- The Washington Times - Wednesday, June 6, 2001


NEW YORK Jason Johnson was no Mike Mussina last night.
He was better. Much, much better.
And for at least one summer night in the Bronx, the sight of Mussina in New York Yankees pinstripes wasn't so unbearable.
In what may have been the best performance of his career (though he still won't admit it), Johnson dominated the Yankees in their home stadium, tossing 7 2/3 spectacular innings to lead the Baltimore Orioles to a 10-3 victory before 30,605.
"I would say that's about as good as I've seen Jason," manager Mike Hargrove said.
Holding a no-hitter through four innings against the three-time World Series champions, the 27-year-old Johnson finally succumbed in the fifth when Paul O'Neill sliced a solo home run into the first row of seats beyond the short 318-foot sign down the left-field line.

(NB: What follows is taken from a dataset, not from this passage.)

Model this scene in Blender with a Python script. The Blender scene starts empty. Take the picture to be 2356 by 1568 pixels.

For a while, it looked like O'Neill's homer likely a routine fly ball in most parks would be the only thing standing between Johnson and history. The Yankees, however, put to rest any possibility of a near no-hitter with three late doubles, driving the 6-foot-6 right-hander out of the game with two outs in the bottom of the eighth.

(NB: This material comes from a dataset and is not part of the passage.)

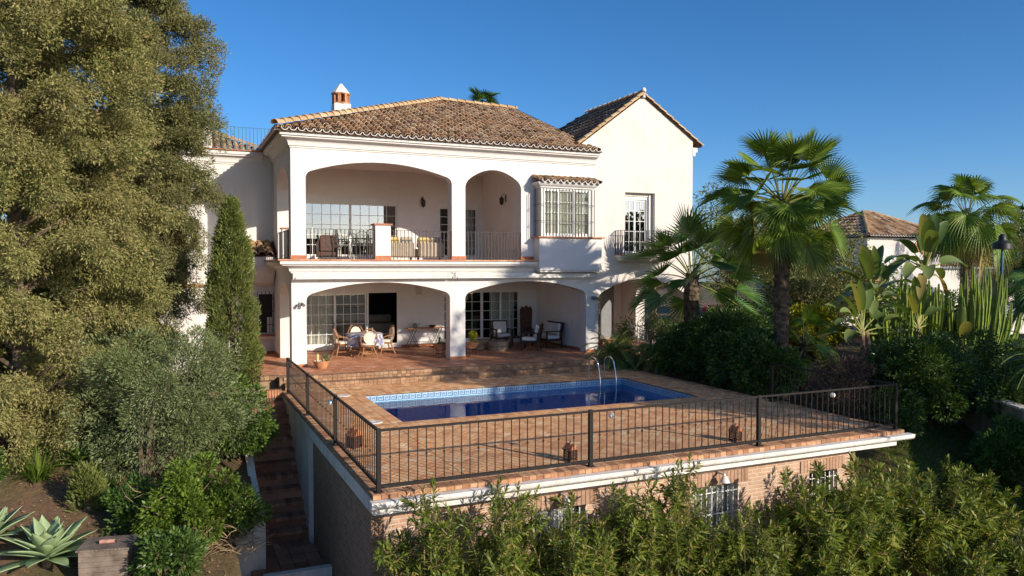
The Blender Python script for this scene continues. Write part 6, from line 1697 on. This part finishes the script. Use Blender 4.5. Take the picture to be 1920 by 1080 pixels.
leafpart('foliage', (5.85, .35, zt+.18), (.14, .14, .22), 420, .07, .03, 'yellowleaf', t, up=.8)
# millstones
for i, (x, y, r, h, lb) in enumerate(((7.35, 1.75, .36, .34, 'front round sandstone block of two on the patio'), (6.95, 2.45, .38, .34, 'rear round sandstone block of two on the patio'))):
    mb = MB(); mb.lathe((x, y, 0.004), [(r*.94, 0), (r, .03), (r, h*.46), (r*.93, h*.5), (r, h*.54), (r, h-.03), (r*.93, h), (r*.2, h+.004)], 26)
    o = mb.build('stone_block', M['millstone'], smooth=True); tag(o, lb, 'stone block', 'round stone blocks on the patio')
# dark wooden lounge set
def lounge_chair(x, y, rz, label, w=.64, name='armchair', cat='armchair', cush='wcushion', slats=7, group='dark wooden lounge seats on the patio'):
    t = empty(name, (0, 0, 0), label, cat, group); h = w/2
    for sx in (-1, 1):
        for sy in (-1, 1):
            mb = MB(); mb.box(sx*h-.025, sx*h+.025, sy*.30-.025, sy*.30+.025, 0, .62 if sy > 0 else .60); mb.build('leg', M['dwood'], t)
        mb = MB(); mb.box(sx*h-.04, sx*h+.04, -.30, .36, .60, .635); mb.build('armrest', M['dwood'], t)
    mb = MB(); mb.box(-h, h, -.3, .32, .26, .33); mb.build('seat_frame', M['dwood'], t)
    mb = MB(); y0 = -.28
    mb.bar((-h, y0-.10, .90), (h, y0-.10, .90), .05, .05); mb.bar((-h, y0, .36), (h, y0, .36), .045)
    mb.bar((-h, y0, .34), (-h, y0-.10, .92), .045); mb.bar((h, y0, .34), (h, y0-.10, .92), .045)
    for i in range(slats): xx = -h+w*(i+1)/(slats+1); mb.bar((xx, y0, .37), (xx, y0-.10, .89), .028, .015)
    mb.build('backrest', M['dwood'], t)
    nseat = max(1, round(w/.66))
    for i in range(nseat):
        a = -h+.05+i*(w-.1)/nseat; b_ = a+(w-.1)/nseat-.02
        mb = MB(); mb.box(a, b_, -.26, .30, .332, .46); mb.build('seat_cushion', M[cush], t, bevel=.03)
        mb = MB(); c_ = (a+b_)/2; mb.obox((c_, -.23, .68), ((b_-a)/2, 0, 0), (0, .055, .01), (0, -.035, .21)); mb.build('back_cushion', M[cush], t, bevel=.03)
    t.location = (x, y, 0.004); t.rotation_euler = (0, 0, rz); return t
lounge_chair(8.15, 3.3, PI*.98, 'armchair with white cushions facing the pool before the right glass door')
lounge_chair(8.55, 1.55, PI*.30, 'slatted armchair seen from behind in front of the bench')
lounge_chair(9.5, 2.2, PI/2, 'slatted wooden bench with two white cushions against the right wall', w=1.25, name='garden_bench', cat='bench', slats=15)
t = empty('side_table', (8.35, 2.45, 0.004), 'low dark wooden coffee table between the lounge seats', 'table')
mb = MB(); mb.box(8.0, 8.7, 2.2, 2.7, .36, .40); mb.build('tabletop', M['dwood'], t)
for sx in (8.05, 8.65):
    for sy in (2.25, 2.65): mb = MB(); mb.box(sx-.025, sx+.025, sy-.025, sy+.025, .004, .36); mb.build('leg', M['dwood'], t)
t = empty('carved_chair', (9.45, 3.65, 0.004), 'tall carved dark wooden chair back in the patio corner', 'chair')
mb = MB(); mb.prism([(9.22, .42), (9.68, .42), (9.70, 1.3), (9.64, 1.42), (9.52, 1.38), (9.45, 1.47), (9.38, 1.38), (9.26, 1.42), (9.20, 1.3)], 3.86, 3.92); mb.build('backrest', M['cwood'], t)
mb = MB(); mb.box(9.22, 9.68, 3.4, 3.86, .40, .45); mb.build('seat', M['cwood'], t)
for sx in (9.25, 9.65):
    for sy in (3.43, 3.88): mb = MB(); mb.box(sx-.03, sx+.03, sy-.03, sy+.03, .004, .40); mb.build('leg', M['cwood'], t)

# ---- upper loggia
ZF = F1+.022
def iron_chair(x, y, rz, label):
    t = empty('iron_chair', (0, 0, 0), label, 'chair', 'wrought iron chairs on the upper loggia')
    mb = MB(); mb.tube([(.2*math.cos(a), .2*math.sin(a), .44) for a in [2*PI*i/16 for i in range(17)]], .012, 5); mb.lathe((0, 0, .44), [(.19, 0), (.19, .012)], 16); mb.build('seat', M['blackiron'], t)
    mb = MB(); mb.tube([(-.2, -.18, .44), (-.21, -.24, .9), (-.1, -.26, 1.0), (.1, -.26, 1.0), (.21, -.24, .9), (.2, -.18, .44)], .013, 5)
    for i in range(-2, 3): mb.bar((i*.07, -.19, .46), (i*.07, -.255, .98), .010)
    for z in (.6, .75, .88): mb.bar((-.2, -.22, z), (.2, -.22, z), .009)
    mb.build('backrest', M['blackiron'], t)
    for sx in (-1, 1):
        mb = MB(); mb.tube([(sx*.2, -.2, .68), (sx*.23, .05, .68), (sx*.2, .16, .62), (sx*.18, .12, .44)], .011, 5); mb.build('armrest', M['blackiron'], t)
        for sy in (-1, 1): mb = MB(); mb.tube([(sx*.16, sy*.14, .44), (sx*.2, sy*.2, 0.0)], .013, 5); mb.build('leg', M['blackiron'], t)
    t.location = (x, y, ZF); t.rotation_euler = (0, 0, rz)
iron_chair(2.05, 2.5, -PI/2, 'black iron chair at the left of the balcony table'); iron_chair(3.5, 2.4, PI/2, 'black iron chair at the right of the balcony table')
iron_chair(2.8, 1.75, 0, 'black iron chair before the balcony table, back to the railing'); iron_chair(2.9, 3.2, PI, 'black iron chair behind the balcony table')
t = empty('iron_table', (2.8, 2.45, ZF), 'black wrought iron table among the chairs on the upper loggia', 'table')
mb = MB(); mb.box(2.3, 3.3, 2.1, 2.8, ZF+.72, ZF+.74); mb.build('tabletop', M['blackiron'], t)
for sx in (2.38, 3.22):
    for sy in (2.18, 2.72): mb = MB(); mb.tube([(sx, sy, ZF), (sx-.04, sy, ZF+.35), (sx, sy, ZF+.72)], .014, 5); mb.build('leg', M['blackiron'], t)
t = empty('wicker_chair', (1.55, 3.0, ZF), 'brown wicker tub chair at the left of the upper glass door', 'chair')
mb = MB(); mb.box(1.3, 1.85, 2.7, 3.2, ZF+.1, ZF+.42); mb.build('seat', M['cwood'], t, bevel=.03)
mb = MB(); mb.box(1.3, 1.85, 2.62, 2.7, ZF+.3, ZF+.82); mb.build('backrest', M['cwood'], t, bevel=.02)
for sx in (1.26, 1.85): mb = MB(); mb.box(sx, sx+.06, 2.7, 3.2, ZF+.1, ZF+.62); mb.build('armrest', M['cwood'], t, bevel=.015)
def sofa(x0, x1, y, label):
    t = empty('balcony_sofa', ((x0+x1)/2, y, ZF), label, 'sofa', 'cushioned sofas behind the balcony railing')
    mb = MB(); mb.box(x0, x1, y-.3, y+.35, ZF+.08, ZF+.36); mb.build('seat', M['sofa'], t, bevel=.04)
    mb = MB(); mb.box(x0, x1, y-.36, y-.22, ZF+.08, ZF+.56); mb.build('backrest', M['sofa'], t, bevel=.04)
    n = 2; w_ = (x1-x0)/n
    for i in range(n):
        mb = MB(); c_ = x0+w_*(i+.5); mb.obox((c_, y-.10, ZF+.56), (w_*.46, 0, 0), (0, .07, .02), (0, -.05, .17)); mb.build('back_cushion', M['ycushion' if i == 0 else 'sofa'], t, bevel=.04)
    for xx in (x0+.06, x1-.06): mb = MB(); mb.box(xx-.03, xx+.03, y-.1, y-.04, ZF, ZF+.09); mb.build('leg', M['dwood'], t)
sofa(3.08, 3.95, .95, 'left cushioned sofa behind the balcony railing right of the pier'); sofa(4.08, 4.95, .95, 'right cushioned sofa behind the balcony railing, by the middle pillar')

# ---- clay house lanterns on the terrace
def clay_lantern(x, y, rz, label, s=1.0):
    t = empty('clay_lantern', (0, 0, 0), label, 'garden lantern', 'terracotta house lanterns on the pool terrace')
    mb = MB(); h = .12
    for sx in (-1, 1):
        for sy in (-1, 1): mb.box(sx*h-.02, sx*h+.02, sy*h-.02, sy*h+.02, 0, .30)
    mb.box(-h, h, -h, h, 0, .04)
    for sx in (-1, 1):
        for z in (.10, .17, .24):
            mb.box(sx*h-.008, sx*h+.008, -h+.02, h-.02, z, z+.02); mb.box(-h+.02, h-.02, sx*h-.008, sx*h+.008, z, z+.02)
        for q in (-.04, .04): mb.box(sx*h-.007, sx*h+.007, q-.01, q+.01, .04, .30); mb.box(q-.01, q+.01, sx*h-.007, sx*h+.007, .04, .30)
    mb.build('lattice_body', M['cwood'], t)
    mb = MB(); mb.prism([(-.17, .30), (.17, .30), (0, .45)], -.16, .16); mb.prism([(-.04, .43), (.04, .43), (0, .52)], -.03, .03); mb.build('roof', M['skirt'], t)
    t.location = (x, y, DZ+.002); t.rotation_euler = (0, 0, rz); t.scale = (s, s, s)
clay_lantern(2.94, -11.75, .2, 'clay house lantern beside the middle left post of the front railing', .62); clay_lantern(6.48, -11.75, .1, 'clay house lantern beside the right middle post of the front railing', .62)
clay_lantern(-.22, -9.35, .5, 'larger clay house lantern by the left railing', .75)

# ---- wooden bin in the lower left corner
t = empty('garden_bin', (-4.2, -9.2, -2.0), 'weathered grey wooden garden chest with a leather handle at the bottom left', 'chest', rz=R(-12))
def loc(mb): mb.v = [(p[0]-4.2, p[1]-9.25, p[2]-2.05) for p in mb.v]; return mb
mb = MB()
for i in range(6): mb.box(-.36, .36, -.28, .28, .02+i*.085, .10+i*.085)
o = loc(mb).build('body', M['woodbin'], t)
mb = MB()
for i in range(14): mb.box(-.39+i*.0557, -.39+i*.0557+.050, -.31, .31, .535, .565)
loc(mb).build('lid', M['woodbin'], t)
mb = MB(); mb.tube([(-.14, -.05, .572), (-.13, -.05, .60), (.13, -.05, .60), (.14, -.05, .572)], .010, 5); loc(mb).build('handle_wire', M['blackiron'], t)
mb = MB(); mb.tube([(-.11, -.05, .60), (.11, -.05, .60)], .032, 8); loc(mb).build('handle', M['leather'], t)

# ---- plants and pots on the side porch
def potplant(x, y, z, r, h, label, mat, rad, n, L, W, pot='terra', stem=0.0, up=.4):
    t = empty('potted_plant', (x, y, z), label, 'potted plant', 'potted plants before the side porch')
    mb = MB(); mb.lathe((x, y, z), [(r*.72, 0), (r*.95, h*.85), (r*1.08, h*.86), (r*1.08, h), (r*.9, h), (.01, h*.9)], 18); mb.build('pot', M[pot], t, smooth=True)
    c_ = (x, y, z+h+stem+rad[2]*.8)
    leafpart('foliage', c_, rad, n, L, W, mat, t, up)
    mb = MB()
    for k_ in range(5): mb.tube([(x+random.uniform(-.03,.03), y, z+h*.9), (c_[0]+random.uniform(-.5,.5)*rad[0], c_[1]+random.uniform(-.4,.4)*rad[1], c_[2])], [.014, .006], 4, caps=False)
    mb.build('stem', M['bark'], t); return t
potplant(11.2, -.55, 0-.1, .16, .28, 'tall leafy shrub in a pot at the left of the porch arch', 'mid', (.5, .4, .6), 900, .09, .035)
potplant(12.0, -.9, -.1, .2, .36, 'flowering shrub in a weathered grey pot before the porch', 'olive', (.6, .45, .7), 1100, .08, .03, pot='millstone', stem=.1)
potplant(12.7, -.6, -.1, .18, .3, 'bushy green plant in an orange pot before the porch', 'mid', (.55, .45, .5), 1000, .08, .035, stem=.2)
potplant(10.9, -1.0, -.1, .14, .25, 'small spiky plant in a clay pot beside the porch pillar', 'bright', (.25, .25, .25), 260, .12, .02, up=1.0)
potplant(13.3, -.7, -.1, .2, .3, 'dense green plant at the right foot of the porch arch', 'mid', (.55, .5, .55), 900, .09, .04, stem=.1)
t = empty('yucca', (10.95, .9, 0), 'slim yucca with one starburst head of leaves inside the porch arch', 'yucca')
mb = MB(); mb.lathe((10.95, .9, .004), [(.14, 0), (.18, .3), (.2, .32), (.17, .33)], 16); mb.build('pot', M['terra'], t, smooth=True)
mb = MB(); mb.tube([(10.95, .9, .3), (10.98, .9, 1.2), (10.93, .9, 1.85)], [.05, .035, .03], 8); mb.build('trunk', M['bark'], t, smooth=True)
V, F = [], []
for i in range(46):
    a = i*2.39996; el = R(80-125*i/46); blade(V, F, (10.93, .9, 1.88), (math.cos(a)*math.cos(el), math.sin(a)*math.cos(el), math.sin(el)), (0, 0, 1), .52, .03, .25, 4, .1, lambda q: max(.05, 1-q**2))
np_mesh('leaves', V, F, M['dark'], t)
pf = empty('porch_fence', (11.6, -.2, 0), 'low white iron fence behind the potted plants of the porch', 'fence')
mb = MB()
for i in range(22): mb.box(11.5+i*.11-.01, 11.5+i*.11+.01, -.14, -.12, 0, .85)
mb.box(11.45, 13.9, -.145, -.115, .85, .88); mb.build('fence_panel', M['frame'], pf)
mb = MB(); mb.tube([(10.43, -.02, .5), (10.43, -.02, 1.9)], .006, 4)
for i in range(9): mb.lathe((10.43, -.03, .62+i*.13), [(.004, 0), (.028, .02), (.004, .05)], 5)
o = mb.build('hanging_chime', M['blackiron']); tag(o, 'dark hanging chain of small charms beside the porch arch', 'wind chime')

More important to Johnson than a shot at history, though, was a dominating performance that may finally have put to rest the demons of a 1-10 season in 2000.
"I've got a lot more confidence than I had," he said. "I've got better command, I'm relaxed. I know I'm going to get the ball every five days and do the best that I can."

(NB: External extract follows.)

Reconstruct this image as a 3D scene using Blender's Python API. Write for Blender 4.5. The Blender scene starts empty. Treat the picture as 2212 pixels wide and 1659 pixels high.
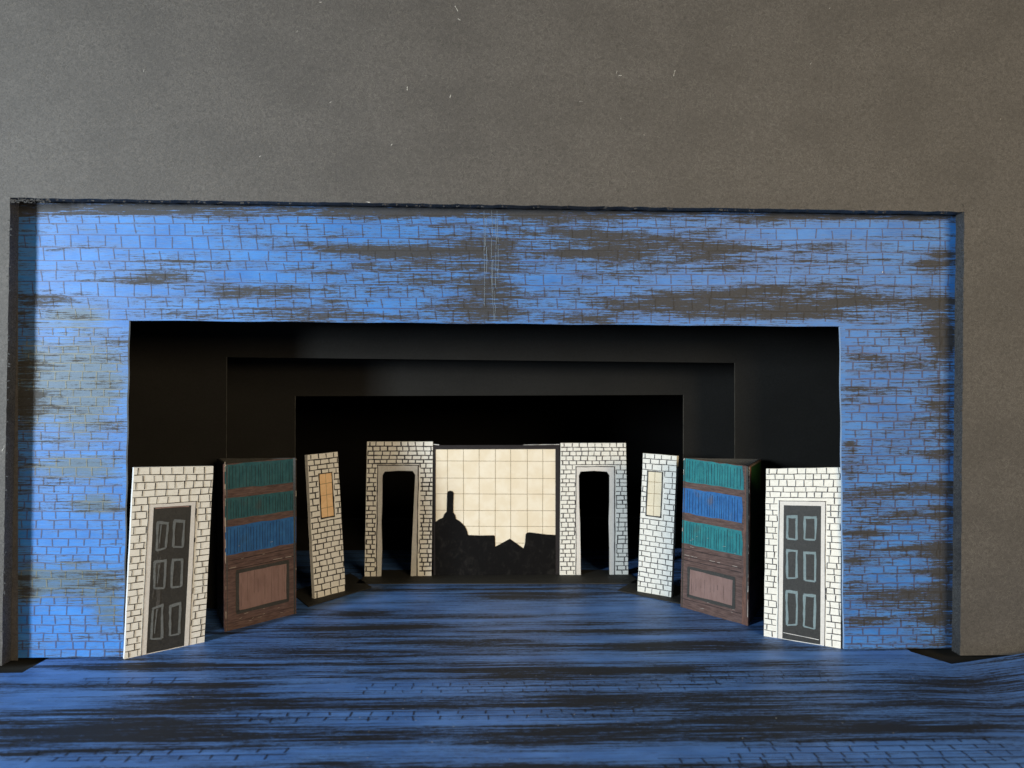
import bpy, math, random
from mathutils import Vector
R = random.Random(7)
S = 0.01                      # everything below is written in centimetres
scene = bpy.context.scene
COL = scene.collection

# ------------------------------------------------------------------ camera
CAMZ = 14.0; YAW = math.radians(1.7); FP = 1660.0; CX = 1106.0; CY = 829.5
cd = bpy.data.cameras.new('camera'); cam = bpy.data.objects.new('camera', cd); COL.objects.link(cam)
cam.location = (0, 0, CAMZ * S); cam.rotation_euler = (math.radians(90), 0, -YAW)
cd.sensor_fit = 'HORIZONTAL'; cd.sensor_width = 36.0; cd.lens = 36.0 * FP / 2212.0
cd.clip_start = 0.01; cd.clip_end = 50
cd.dof.use_dof = True; cd.dof.focus_distance = 0.45; cd.dof.aperture_fstop = 14
scene.camera = cam

# ------------------------------------------------------------------ light
w = bpy.data.worlds.new('World'); scene.world = w; w.use_nodes = True
w.node_tree.nodes['Background'].inputs[0].default_value = (0.80, 0.92, 1.0, 1)
w.node_tree.nodes['Background'].inputs[1].default_value = 0.07
scene.view_settings.view_transform = 'Standard'; scene.view_settings.look = 'None'
scene.view_settings.exposure = 0.3; scene.view_settings.gamma = 1.0

def area(name, loc, tgt, sx, sy, power, col, spread=180):
    l = bpy.data.lights.new(name, 'AREA'); l.shape = 'RECTANGLE'; l.size = sx * S; l.size_y = sy * S
    l.energy = power; l.color = col; l.spread = math.radians(spread)
    o = bpy.data.objects.new(name, l); COL.objects.link(o); o.location = Vector(loc) * S
    o.rotation_euler = (Vector(tgt) - Vector(loc)).to_track_quat('-Z', 'Y').to_euler()
    return o
area('window_light', (-71, -23, 23), (0, 42, 10), 10, 20, 9.0, (0.82, 0.92, 1.0))
area('room_light', (46, -50, 32), (-8, 45, 6), 34, 26, 5.6, (1.0, 0.77, 0.49))

# ------------------------------------------------------------------ helpers
cs, sn = math.cos(YAW), math.sin(YAW)
def ray(px, py):
    xc = (px - CX) / FP; zc = -(py - CY) / FP
    return Vector((xc * cs + sn, -xc * sn + cs, zc))
def F(px, py, z=0.0):                 # point of the floor
    d = ray(px, py); t = (z - CAMZ) / d.z
    return Vector((d.x * t, d.y * t, z))
def V(px, py, Y):                     # point of an upright plane
    d = ray(px, py); t = Y / d.y
    return Vector((d.x * t, Y, CAMZ + d.z * t))

class Face:                            # a flat drawn surface with corner points; u, v in 0..1
    def __init__(s, BL, BR, TR, TL):
        s.n = (BR - BL).cross(TL - BL).normalized()
        TR = TR - s.n * (TR - BL).dot(s.n)               # keep it flat
        s.c = (BL, BR, TR, TL)
             # towards the audience
        s.W = ((BR - BL).length + (TR - TL).length) / 2; s.H = ((TL - BL).length + (TR - BR).length) / 2
    def p(s, u, v, off=0.0):
        BL, BR, TR, TL = s.c
        return (BL * (1-u) + BR * u) * (1-v) + (TL * (1-u) + TR * u) * v + s.n * off
    def uv(s, u, v): return (u * s.W, v * s.H)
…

Johnson (5-3) allowed a total of six Yankees to reach base, only one from the second through sixth innings. Derek Jeter reached on a Jerry Hairston error, and David Justice followed with a walk in the first inning. Otherwise, O'Neill's fifth-inning home run was the only other blemish on Johnson's record until he gave up a double in the seventh and two in the eighth.
Johnson ended the night having given up two earned runs on four hits in 7 2/3innings while picking up his first road win since August.
But as he has done seemingly after each strong outing, Johnson insists this was not his absolute best.
"I say no every time, and it never changes," he said. "I always feel like I can be better, and I always feel like I have done better. I'm just really happy to go out and beat the Yankees tonight."
Mussina, the longtime Orioles ace who defected to New York last winter, bore little resemblance to the pitcher who beat his former team in back-to-back starts last month. That much was obvious as early as the second inning, when the resurgent Baltimore offense battered Mussina (5-6) for four runs and four hits.
Coupled with their first-inning run that got everything started, the Orioles put themselves in the uncommon position of holding a 5-0 lead on their division rivals, who lost their second straight against Baltimore after winning six in a row to start the season series.
Chris Richard was the early catalyst, doubling to deep left-center in both the first and second innings. He scored the game's first run in the top of the first on Jeff Conine's single to left, then followed a two-run single by Mike Bordick with a two-run double of his own in the second.
The ensuing chant raining down from the Yankee Stadium rafters had a familiar ring to it, until one listened a little more closely and realized the fans weren't yelling Mussina's nickname of "Moose." They were booing him.
The 32-year-old right-hander did mix in a few quality pitches before departing after five innings. He wound up striking out eight, including five of seven batters at one point. But three straight singles by Richard (3-for-5), Conine (2-for-5) and David Segui in the fifth brought another run across, Baltimore's sixth of the game, and served as the beginning of the end for Mussina.
"I tried to give them my best game today," Mussina said. "They gave me their best game and knocked me around the park."
New York manager Joe Torre summoned Brandon Knight, a rookie making his first major league appearance, to mop up the mess Mussina left. The young right-hander was greeted by back-to-back home runs by Brady Anderson and Bordick in the sixth that gave the Orioles a commanding 8-1 lead. It was Anderson's first since April 30.
Every Baltimore starter hit safely in a 17-hit barrage that represented the team's season high. The Orioles, who have won three of their last four, are two games under .500 heading into the final two games of the Yankees series.